Locate the string "with" in the records below. Copy every line where it occurs.

========================================

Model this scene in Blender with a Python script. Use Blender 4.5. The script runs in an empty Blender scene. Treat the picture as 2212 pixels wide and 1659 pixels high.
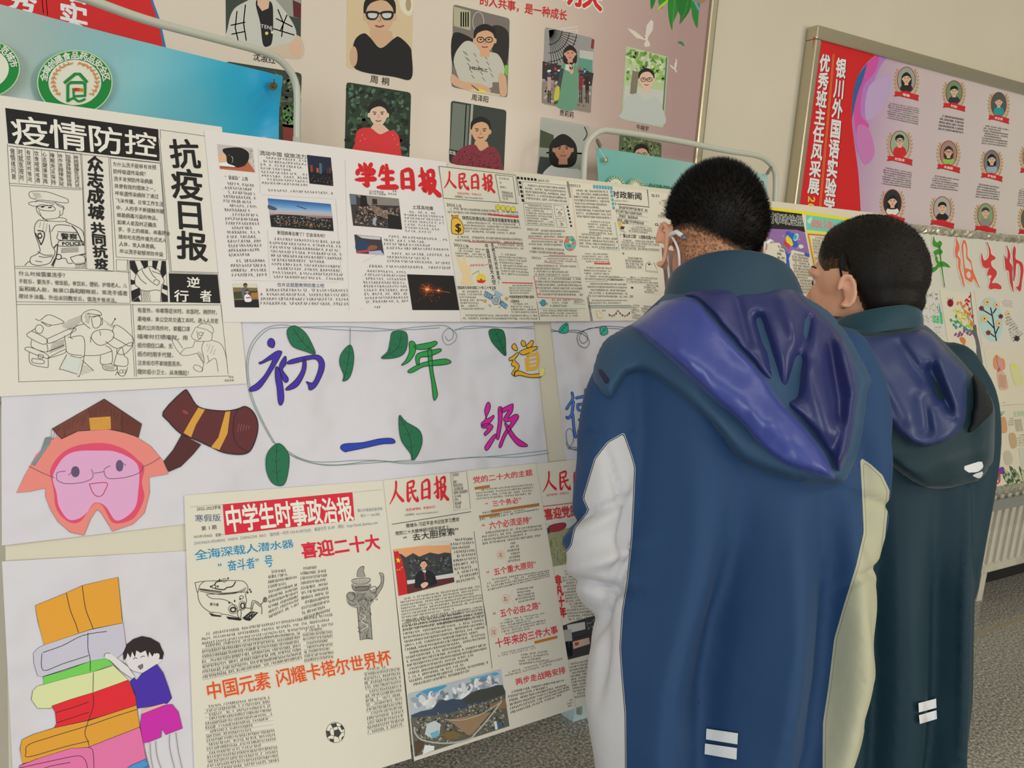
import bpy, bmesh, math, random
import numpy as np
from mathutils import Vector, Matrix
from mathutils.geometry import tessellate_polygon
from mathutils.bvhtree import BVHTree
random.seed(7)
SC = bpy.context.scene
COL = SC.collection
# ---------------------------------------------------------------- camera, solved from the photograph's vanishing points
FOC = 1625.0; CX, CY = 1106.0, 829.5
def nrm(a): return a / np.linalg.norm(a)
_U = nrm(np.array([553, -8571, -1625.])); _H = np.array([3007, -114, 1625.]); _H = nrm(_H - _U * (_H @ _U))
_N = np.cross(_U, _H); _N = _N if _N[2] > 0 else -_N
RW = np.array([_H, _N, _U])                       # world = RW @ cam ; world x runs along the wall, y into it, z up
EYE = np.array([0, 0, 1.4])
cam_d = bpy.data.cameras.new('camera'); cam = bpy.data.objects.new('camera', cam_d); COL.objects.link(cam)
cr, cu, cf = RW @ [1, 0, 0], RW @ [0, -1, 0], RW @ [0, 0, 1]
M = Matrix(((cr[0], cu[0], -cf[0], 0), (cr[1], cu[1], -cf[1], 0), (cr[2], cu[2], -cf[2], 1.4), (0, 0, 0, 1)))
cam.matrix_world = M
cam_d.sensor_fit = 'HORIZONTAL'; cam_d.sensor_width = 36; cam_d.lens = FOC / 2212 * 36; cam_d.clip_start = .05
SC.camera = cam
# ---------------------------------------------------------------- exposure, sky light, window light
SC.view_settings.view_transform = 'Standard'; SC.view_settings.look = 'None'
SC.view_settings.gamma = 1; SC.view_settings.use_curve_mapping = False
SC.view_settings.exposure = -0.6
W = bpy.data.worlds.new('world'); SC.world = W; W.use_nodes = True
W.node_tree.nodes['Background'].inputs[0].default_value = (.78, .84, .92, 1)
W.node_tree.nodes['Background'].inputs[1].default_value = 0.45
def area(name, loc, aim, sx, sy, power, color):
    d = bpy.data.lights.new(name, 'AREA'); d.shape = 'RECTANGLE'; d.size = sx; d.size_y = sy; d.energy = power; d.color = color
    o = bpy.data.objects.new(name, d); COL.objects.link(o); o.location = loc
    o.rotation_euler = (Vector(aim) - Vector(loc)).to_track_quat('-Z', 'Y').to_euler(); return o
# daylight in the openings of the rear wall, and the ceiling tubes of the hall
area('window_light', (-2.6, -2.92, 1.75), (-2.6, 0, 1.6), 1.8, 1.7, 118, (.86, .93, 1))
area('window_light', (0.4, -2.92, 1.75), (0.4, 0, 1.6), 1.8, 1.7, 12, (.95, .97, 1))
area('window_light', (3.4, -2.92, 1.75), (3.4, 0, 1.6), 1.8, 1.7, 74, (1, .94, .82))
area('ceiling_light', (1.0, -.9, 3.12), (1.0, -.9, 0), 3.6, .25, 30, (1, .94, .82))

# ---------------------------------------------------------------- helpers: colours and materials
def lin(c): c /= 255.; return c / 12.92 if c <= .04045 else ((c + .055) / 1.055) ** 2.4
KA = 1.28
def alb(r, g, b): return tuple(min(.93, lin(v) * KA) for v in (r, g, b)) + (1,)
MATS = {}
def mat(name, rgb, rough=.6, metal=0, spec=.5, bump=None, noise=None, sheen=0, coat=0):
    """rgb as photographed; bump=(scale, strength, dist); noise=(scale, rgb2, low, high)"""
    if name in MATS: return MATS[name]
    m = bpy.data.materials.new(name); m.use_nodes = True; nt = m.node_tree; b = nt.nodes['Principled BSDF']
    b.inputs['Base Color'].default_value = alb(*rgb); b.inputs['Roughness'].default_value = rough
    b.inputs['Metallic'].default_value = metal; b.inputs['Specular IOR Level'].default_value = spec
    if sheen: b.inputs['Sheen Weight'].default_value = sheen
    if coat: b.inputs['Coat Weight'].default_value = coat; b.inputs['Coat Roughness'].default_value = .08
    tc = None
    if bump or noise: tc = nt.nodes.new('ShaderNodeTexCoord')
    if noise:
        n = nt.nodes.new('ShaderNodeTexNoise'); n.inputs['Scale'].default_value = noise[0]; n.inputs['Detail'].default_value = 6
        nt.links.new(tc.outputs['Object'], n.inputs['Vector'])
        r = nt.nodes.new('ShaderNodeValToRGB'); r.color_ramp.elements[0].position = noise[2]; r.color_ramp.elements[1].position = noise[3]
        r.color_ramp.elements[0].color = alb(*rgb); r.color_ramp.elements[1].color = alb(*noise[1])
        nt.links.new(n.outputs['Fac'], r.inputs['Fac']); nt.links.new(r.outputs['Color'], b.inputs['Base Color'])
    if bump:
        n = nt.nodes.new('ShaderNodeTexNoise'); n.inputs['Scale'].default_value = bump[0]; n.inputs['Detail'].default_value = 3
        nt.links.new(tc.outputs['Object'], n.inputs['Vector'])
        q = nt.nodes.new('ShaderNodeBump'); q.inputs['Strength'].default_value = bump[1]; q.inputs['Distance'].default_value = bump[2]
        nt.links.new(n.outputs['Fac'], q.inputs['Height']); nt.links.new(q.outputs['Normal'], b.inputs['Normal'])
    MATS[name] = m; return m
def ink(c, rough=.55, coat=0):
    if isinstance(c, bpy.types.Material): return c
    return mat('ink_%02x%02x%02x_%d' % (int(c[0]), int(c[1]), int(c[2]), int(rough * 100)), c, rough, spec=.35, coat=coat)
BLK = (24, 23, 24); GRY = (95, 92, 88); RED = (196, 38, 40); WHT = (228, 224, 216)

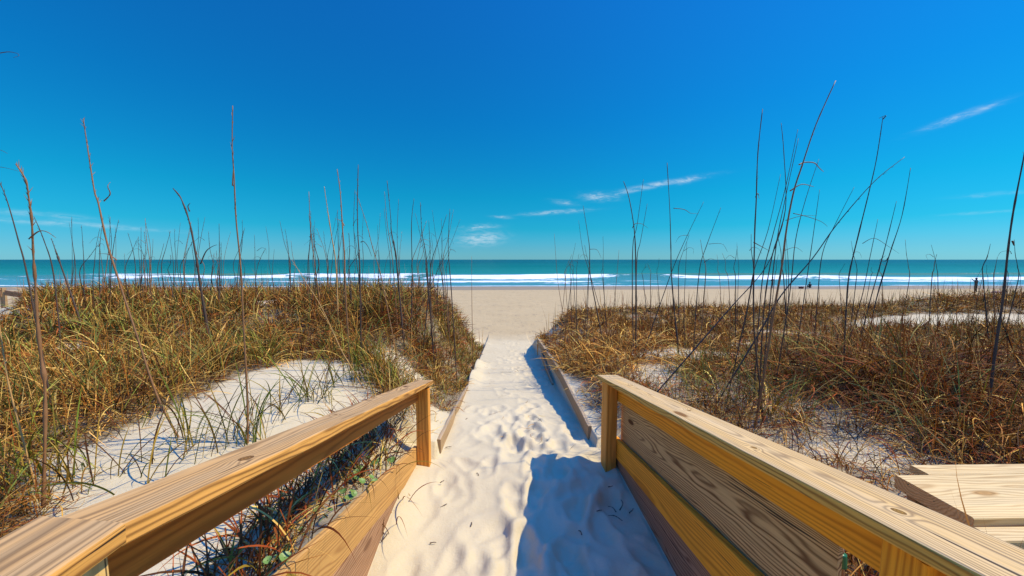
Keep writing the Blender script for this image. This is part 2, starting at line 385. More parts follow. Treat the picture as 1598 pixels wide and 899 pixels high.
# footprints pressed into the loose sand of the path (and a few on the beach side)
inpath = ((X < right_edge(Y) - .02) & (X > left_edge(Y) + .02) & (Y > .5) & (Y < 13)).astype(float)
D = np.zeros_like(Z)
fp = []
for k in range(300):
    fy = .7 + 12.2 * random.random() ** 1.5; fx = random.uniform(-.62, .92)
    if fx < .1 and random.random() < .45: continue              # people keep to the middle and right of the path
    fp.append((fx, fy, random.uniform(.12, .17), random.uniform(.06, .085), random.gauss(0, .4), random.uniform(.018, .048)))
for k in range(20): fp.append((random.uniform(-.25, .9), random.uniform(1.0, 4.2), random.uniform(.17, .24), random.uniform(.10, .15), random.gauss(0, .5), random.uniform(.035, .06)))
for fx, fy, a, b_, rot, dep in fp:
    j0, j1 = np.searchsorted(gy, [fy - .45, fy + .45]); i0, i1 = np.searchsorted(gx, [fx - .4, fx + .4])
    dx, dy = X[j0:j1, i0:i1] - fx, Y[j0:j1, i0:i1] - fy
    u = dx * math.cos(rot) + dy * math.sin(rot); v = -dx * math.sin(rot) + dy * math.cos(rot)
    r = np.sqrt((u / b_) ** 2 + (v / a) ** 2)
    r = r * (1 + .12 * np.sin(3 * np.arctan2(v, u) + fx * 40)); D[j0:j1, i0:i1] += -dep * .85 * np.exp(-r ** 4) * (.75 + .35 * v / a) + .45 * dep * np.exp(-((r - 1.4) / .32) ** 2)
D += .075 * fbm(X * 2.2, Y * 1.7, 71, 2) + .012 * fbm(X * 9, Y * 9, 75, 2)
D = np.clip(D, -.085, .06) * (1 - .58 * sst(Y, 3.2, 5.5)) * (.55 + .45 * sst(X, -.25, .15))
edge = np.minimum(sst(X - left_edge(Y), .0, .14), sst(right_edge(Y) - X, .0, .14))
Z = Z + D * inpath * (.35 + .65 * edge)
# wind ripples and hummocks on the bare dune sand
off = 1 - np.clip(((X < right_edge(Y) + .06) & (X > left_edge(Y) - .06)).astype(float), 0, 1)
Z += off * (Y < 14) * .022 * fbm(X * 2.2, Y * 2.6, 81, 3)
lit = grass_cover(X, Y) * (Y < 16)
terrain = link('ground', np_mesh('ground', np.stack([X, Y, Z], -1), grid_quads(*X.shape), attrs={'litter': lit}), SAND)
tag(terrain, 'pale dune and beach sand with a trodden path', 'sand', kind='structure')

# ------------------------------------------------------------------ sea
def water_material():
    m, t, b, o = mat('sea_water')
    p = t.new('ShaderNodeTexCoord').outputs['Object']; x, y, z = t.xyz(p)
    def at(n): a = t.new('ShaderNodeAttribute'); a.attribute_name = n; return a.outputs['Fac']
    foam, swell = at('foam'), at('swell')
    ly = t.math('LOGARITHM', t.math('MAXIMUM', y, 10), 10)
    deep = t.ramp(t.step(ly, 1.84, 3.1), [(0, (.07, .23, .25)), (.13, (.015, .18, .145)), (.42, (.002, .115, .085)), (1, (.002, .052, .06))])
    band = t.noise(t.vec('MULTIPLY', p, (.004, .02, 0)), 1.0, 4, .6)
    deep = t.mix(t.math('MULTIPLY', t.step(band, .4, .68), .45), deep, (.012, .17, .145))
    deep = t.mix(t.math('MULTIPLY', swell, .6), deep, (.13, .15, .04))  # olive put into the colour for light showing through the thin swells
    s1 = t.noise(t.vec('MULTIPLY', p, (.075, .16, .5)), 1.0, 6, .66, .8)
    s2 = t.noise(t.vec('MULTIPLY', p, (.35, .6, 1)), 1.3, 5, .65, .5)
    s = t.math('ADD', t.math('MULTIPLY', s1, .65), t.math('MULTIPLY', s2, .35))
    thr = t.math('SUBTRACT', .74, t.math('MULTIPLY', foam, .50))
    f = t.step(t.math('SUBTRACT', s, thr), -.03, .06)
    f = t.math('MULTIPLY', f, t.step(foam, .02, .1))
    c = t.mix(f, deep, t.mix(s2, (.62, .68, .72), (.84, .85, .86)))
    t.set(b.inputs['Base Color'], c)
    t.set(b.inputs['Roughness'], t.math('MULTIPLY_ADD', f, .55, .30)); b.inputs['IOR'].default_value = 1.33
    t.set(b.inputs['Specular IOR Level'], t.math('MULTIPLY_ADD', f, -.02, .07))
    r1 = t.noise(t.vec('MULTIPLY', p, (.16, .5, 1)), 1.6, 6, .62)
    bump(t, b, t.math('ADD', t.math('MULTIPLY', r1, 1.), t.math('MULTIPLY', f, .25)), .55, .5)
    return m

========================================

FINAL RESULT:
Model this scene in Blender with a Python script. Use Blender 4.5. The script runs in an empty Blender scene. Treat the picture as 2212 pixels wide and 1659 pixels high.
tag(terrain, 'pale dune and beach sand with a trodden path', 'sand', kind='structure')